文庫化中止をめぐって、著者の津原泰水氏とと幻冬舎 見城社長の、Twitter上の応酬は話題になりました。 - この応酬のなかで、幻冬舎 見城社長は、出版業界の禁じ手ともいえる、津原氏の単行本実売部数を暴露したことで、出版業界や作家関係者からの反発を受け、その後、該当ツイートを削除し謝罪するという事態にも至っています。
- このような騒動のさなか、早川書房から文庫化されることが発表。文庫版の帯文が注目を集めました。
<帯文より一部抜粋>
(前略)ただ、この小説の素晴らしさに、文庫版が世に出ないことがあってはならないと義憤のような感情に駆られたことは確かです。実際のところ、僕の文芸編集者生活20年の中でも指折りの作品であると確信しています。この小説が世に受け入れられないのであれば、もはや世界に文芸なるものは必要なく、僕が編集者でいる意味もない。
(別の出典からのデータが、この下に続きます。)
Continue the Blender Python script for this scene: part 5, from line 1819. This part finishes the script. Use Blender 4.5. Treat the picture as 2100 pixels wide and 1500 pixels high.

「人にこのような美しい感情を抱いてもらうことにこそ、文芸の価値はあるのだと」(後略)
「読んでほしいな」と感じる本
文庫本発売の経緯は、もちろん本書の内容とは関係ないものではありますが、この帯文が、私が本書を知ったきっかけでした。
いわゆる炎上商法、ともとられかねない帯文ではありますが、私はこの「売れなかったら編集者を辞める」という言葉は、編集者にとっての切り札であり、その切り札を使っても構わない、と思うだけの魅力が本書にはあったことは確かだと思います。
本書の内容とは別のところで、話題になってしまった小説ではありますが、これはもっと多くの方に読んでもらいたい、と考え今回の書評を書きました。
読んだ人すべてが「面白い」と感じる作品では、正直ないと思いますが、「良かった」と感じる人も一定数いると思います。
万人に受ける作品ではないけれど、何かを感じるような物語だからこそ、これからも生み出されてほしいと、ひとりの読書好きとして強く感じた一冊でした。
たくさんの人が支持する本ばかりでなく、「これは読んでほしい!」と言いたくなる、そんな本こそ読んでみたいなと思います。